Integrity pledges were good, he conceded, “but it is an indictment of our moral and ethical decay that the chief minister should require ministers and civil servants to sign such a pledge”.
Integrity, Baru said, was an innate trait that an individual either possessed or did not. “Signing a pledge does not imbue a person with integrity.”
He was commenting on a Borneo Post report which had asked the opinion of several Sarawak leaders if the multi-million ringgit scandal at the Water Department in Sabah would have an impact on Sarawak.
Many of those who had spoken mentioned the civil servants’ integrity pledges as a good sign that Sarawak was on the right track.

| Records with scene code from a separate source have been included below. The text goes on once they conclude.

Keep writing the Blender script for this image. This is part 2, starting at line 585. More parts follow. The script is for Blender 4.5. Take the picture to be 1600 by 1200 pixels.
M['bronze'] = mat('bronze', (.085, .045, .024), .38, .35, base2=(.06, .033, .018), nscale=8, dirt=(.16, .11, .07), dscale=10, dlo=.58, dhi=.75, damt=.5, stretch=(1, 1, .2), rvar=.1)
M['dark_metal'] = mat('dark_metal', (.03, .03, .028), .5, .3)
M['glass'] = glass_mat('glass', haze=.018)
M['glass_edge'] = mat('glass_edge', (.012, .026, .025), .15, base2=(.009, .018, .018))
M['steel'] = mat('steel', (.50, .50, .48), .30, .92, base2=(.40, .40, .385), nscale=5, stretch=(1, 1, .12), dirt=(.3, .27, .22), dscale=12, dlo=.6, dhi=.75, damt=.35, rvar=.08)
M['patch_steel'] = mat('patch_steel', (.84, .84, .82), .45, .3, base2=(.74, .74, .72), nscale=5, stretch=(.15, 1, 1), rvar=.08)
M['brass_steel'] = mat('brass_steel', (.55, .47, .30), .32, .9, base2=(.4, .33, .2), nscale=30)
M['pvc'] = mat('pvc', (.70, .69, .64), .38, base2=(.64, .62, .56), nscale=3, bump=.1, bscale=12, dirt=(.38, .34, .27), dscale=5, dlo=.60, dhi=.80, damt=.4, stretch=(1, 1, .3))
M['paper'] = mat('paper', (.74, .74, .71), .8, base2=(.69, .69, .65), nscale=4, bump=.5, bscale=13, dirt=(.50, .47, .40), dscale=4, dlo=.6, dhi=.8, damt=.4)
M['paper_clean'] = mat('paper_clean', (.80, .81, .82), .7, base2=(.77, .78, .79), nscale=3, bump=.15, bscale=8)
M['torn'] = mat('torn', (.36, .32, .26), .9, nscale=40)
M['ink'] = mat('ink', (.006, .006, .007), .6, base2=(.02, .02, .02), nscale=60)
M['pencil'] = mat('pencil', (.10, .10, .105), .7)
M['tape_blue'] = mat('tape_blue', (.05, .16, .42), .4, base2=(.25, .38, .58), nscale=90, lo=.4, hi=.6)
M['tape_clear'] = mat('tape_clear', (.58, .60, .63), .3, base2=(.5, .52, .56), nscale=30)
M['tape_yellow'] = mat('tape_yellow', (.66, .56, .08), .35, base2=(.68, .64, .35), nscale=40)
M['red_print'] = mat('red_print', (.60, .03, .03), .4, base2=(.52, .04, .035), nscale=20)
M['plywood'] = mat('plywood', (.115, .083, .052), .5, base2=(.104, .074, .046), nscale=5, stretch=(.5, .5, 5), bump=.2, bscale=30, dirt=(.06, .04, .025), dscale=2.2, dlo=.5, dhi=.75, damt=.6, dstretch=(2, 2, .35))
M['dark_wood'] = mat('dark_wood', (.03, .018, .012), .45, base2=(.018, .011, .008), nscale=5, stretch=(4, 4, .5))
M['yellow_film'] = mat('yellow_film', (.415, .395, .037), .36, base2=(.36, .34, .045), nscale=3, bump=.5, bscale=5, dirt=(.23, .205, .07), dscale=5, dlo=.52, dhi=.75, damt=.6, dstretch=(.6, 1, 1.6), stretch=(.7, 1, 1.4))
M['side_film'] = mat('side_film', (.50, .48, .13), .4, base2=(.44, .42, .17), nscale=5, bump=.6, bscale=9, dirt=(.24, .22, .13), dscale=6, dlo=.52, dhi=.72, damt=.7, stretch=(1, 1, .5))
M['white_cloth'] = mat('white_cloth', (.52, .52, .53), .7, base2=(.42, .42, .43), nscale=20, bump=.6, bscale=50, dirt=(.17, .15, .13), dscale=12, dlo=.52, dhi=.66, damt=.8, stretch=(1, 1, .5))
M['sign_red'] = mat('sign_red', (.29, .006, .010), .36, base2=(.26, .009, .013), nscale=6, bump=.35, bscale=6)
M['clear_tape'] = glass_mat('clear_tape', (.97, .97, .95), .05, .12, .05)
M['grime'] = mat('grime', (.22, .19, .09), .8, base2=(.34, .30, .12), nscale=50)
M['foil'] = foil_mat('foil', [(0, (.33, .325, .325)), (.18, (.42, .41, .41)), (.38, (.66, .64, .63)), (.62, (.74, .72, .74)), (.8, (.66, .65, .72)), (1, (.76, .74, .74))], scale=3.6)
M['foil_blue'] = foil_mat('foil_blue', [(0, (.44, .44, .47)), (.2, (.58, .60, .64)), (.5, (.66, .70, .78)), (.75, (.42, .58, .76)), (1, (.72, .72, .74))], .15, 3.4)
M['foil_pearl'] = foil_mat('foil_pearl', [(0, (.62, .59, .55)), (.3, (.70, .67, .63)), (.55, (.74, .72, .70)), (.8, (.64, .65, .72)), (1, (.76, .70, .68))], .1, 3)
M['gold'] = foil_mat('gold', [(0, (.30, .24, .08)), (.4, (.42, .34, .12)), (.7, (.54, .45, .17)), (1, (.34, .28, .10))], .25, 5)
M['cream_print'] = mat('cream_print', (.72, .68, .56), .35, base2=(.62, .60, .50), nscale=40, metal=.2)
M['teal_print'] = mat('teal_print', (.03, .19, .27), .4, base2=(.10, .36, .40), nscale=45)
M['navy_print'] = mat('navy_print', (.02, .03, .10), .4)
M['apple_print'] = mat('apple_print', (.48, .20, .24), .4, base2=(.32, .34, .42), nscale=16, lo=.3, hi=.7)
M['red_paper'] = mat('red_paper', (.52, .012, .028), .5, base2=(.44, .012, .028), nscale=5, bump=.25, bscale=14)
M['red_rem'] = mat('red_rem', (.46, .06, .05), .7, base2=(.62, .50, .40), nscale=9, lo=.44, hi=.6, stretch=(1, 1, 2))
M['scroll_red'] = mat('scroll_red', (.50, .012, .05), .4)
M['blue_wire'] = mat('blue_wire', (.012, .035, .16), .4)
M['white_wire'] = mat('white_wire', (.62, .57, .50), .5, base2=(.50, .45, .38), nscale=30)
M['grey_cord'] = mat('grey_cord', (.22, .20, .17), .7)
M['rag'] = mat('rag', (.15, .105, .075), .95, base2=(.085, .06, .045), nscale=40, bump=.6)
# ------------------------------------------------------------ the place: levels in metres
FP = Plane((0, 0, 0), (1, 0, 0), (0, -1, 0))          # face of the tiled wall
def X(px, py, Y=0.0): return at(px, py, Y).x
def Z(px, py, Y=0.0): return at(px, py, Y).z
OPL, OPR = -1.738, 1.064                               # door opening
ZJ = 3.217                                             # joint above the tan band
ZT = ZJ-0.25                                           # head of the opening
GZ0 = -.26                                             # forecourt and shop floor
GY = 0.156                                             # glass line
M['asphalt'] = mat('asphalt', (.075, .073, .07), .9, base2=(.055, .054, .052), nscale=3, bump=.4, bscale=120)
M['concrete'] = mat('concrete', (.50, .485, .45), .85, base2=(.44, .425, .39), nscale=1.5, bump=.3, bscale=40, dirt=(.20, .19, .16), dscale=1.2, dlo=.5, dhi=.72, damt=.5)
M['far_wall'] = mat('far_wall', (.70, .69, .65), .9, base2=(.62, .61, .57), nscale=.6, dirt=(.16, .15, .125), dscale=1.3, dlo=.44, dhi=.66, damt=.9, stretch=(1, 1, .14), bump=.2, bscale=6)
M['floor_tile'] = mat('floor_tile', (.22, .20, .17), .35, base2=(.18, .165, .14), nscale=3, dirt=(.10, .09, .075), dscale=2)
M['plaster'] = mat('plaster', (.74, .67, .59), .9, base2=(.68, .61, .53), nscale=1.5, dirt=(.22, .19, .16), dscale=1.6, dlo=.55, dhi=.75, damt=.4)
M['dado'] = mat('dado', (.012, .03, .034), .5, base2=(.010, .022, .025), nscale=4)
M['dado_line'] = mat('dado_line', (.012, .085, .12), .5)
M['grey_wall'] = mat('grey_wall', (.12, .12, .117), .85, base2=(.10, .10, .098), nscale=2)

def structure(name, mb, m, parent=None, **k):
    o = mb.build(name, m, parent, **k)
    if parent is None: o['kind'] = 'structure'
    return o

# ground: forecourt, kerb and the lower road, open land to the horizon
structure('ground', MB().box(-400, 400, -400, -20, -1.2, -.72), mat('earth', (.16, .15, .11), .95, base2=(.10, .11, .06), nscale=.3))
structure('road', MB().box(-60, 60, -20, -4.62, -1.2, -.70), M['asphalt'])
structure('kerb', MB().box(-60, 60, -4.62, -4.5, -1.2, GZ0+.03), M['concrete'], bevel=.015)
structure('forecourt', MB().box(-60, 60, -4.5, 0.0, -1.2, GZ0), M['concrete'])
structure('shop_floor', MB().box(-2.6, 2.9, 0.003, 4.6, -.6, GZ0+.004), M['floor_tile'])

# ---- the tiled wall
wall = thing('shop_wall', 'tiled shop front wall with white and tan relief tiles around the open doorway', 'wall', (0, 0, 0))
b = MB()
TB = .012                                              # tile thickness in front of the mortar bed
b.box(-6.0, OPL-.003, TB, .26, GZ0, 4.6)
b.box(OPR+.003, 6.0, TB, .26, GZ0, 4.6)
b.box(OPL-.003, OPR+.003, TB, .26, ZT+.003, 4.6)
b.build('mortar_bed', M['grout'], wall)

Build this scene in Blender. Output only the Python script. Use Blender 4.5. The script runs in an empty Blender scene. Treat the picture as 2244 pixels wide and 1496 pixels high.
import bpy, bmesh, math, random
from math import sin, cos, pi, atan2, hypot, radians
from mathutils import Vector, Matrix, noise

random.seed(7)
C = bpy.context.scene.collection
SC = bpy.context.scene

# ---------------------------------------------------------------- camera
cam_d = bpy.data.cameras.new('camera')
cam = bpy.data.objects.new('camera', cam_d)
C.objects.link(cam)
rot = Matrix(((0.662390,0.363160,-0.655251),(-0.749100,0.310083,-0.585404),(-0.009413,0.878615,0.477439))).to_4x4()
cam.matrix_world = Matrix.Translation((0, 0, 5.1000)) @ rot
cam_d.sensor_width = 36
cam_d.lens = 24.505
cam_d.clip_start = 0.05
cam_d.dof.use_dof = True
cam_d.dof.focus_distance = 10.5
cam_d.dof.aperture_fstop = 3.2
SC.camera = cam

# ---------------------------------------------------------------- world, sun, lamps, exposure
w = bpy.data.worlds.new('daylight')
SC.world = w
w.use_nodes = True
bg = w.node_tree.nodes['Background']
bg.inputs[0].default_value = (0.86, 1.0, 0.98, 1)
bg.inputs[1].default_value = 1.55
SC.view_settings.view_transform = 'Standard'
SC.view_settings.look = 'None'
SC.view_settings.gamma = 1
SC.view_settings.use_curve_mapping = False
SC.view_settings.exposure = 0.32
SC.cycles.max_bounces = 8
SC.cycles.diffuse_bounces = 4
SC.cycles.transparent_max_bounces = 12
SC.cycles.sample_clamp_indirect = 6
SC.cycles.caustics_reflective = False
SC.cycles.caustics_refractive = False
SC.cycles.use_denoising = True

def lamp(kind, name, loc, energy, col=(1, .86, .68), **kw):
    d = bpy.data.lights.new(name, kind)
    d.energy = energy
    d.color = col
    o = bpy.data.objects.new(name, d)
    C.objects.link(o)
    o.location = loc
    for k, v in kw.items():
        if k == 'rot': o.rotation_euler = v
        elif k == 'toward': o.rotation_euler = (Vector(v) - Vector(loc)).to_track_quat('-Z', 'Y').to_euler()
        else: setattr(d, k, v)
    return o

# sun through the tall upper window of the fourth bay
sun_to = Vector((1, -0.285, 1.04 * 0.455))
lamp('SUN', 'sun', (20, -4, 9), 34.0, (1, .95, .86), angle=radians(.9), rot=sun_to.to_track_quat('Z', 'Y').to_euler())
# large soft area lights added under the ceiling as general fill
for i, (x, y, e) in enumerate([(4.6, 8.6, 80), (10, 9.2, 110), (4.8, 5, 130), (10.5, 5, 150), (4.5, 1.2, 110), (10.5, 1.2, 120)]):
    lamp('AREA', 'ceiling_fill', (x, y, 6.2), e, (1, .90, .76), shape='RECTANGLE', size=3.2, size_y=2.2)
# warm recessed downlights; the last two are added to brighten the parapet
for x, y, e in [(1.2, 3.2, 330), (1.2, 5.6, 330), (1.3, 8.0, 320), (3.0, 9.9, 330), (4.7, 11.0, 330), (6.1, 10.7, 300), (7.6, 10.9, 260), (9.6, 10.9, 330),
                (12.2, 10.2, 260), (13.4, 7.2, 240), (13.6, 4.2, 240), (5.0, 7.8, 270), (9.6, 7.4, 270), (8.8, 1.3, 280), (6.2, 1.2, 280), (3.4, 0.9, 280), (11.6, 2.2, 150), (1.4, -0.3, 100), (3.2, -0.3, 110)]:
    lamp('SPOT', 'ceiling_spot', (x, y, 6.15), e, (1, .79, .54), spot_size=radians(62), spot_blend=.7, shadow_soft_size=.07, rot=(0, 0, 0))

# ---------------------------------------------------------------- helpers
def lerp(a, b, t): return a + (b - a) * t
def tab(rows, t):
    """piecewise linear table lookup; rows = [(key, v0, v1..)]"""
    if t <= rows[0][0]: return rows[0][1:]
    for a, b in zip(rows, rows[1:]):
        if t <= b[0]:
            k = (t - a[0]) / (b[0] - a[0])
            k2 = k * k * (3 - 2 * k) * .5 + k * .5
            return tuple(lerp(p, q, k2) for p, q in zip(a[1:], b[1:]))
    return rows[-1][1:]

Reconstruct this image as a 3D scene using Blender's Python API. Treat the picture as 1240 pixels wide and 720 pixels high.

Baru, the Ba Kelalan Assemblyman and a senior lawyer, pointed out that numerous reports had been lodged with the Malaysian Anti-Corruption Commission (MACC) against top government officials in Sarawak but no action had been taken.
“The MACC in Sabah said the wealth of the two officers involved was not commensurate with their salaries,” said Baru who also heads PKR Sarawak.
“Is the reported RM64 billion wealth of the former chief minister (Sarawak) commensurate with his salary?” he asked.
The banned news portal Sarawak Report carried a wealth of information about corruption in Sarawak, he recalled, “before switching focus to the 1MDB scandal”.
“The law must not be applied selectively,” he said.
When people were not treated equally, warned the lawmaker, the public would be sceptical about the action against the four people in Sabah.
“Perhaps the two civil servants in Sabah can also claim they received donations from mysterious benefactors,” he mocked.
Saying the Sabah case had an impact on the people’s perception of the Government, Baru added: “One could say that nobody is surprised anymore about corruption scandals.”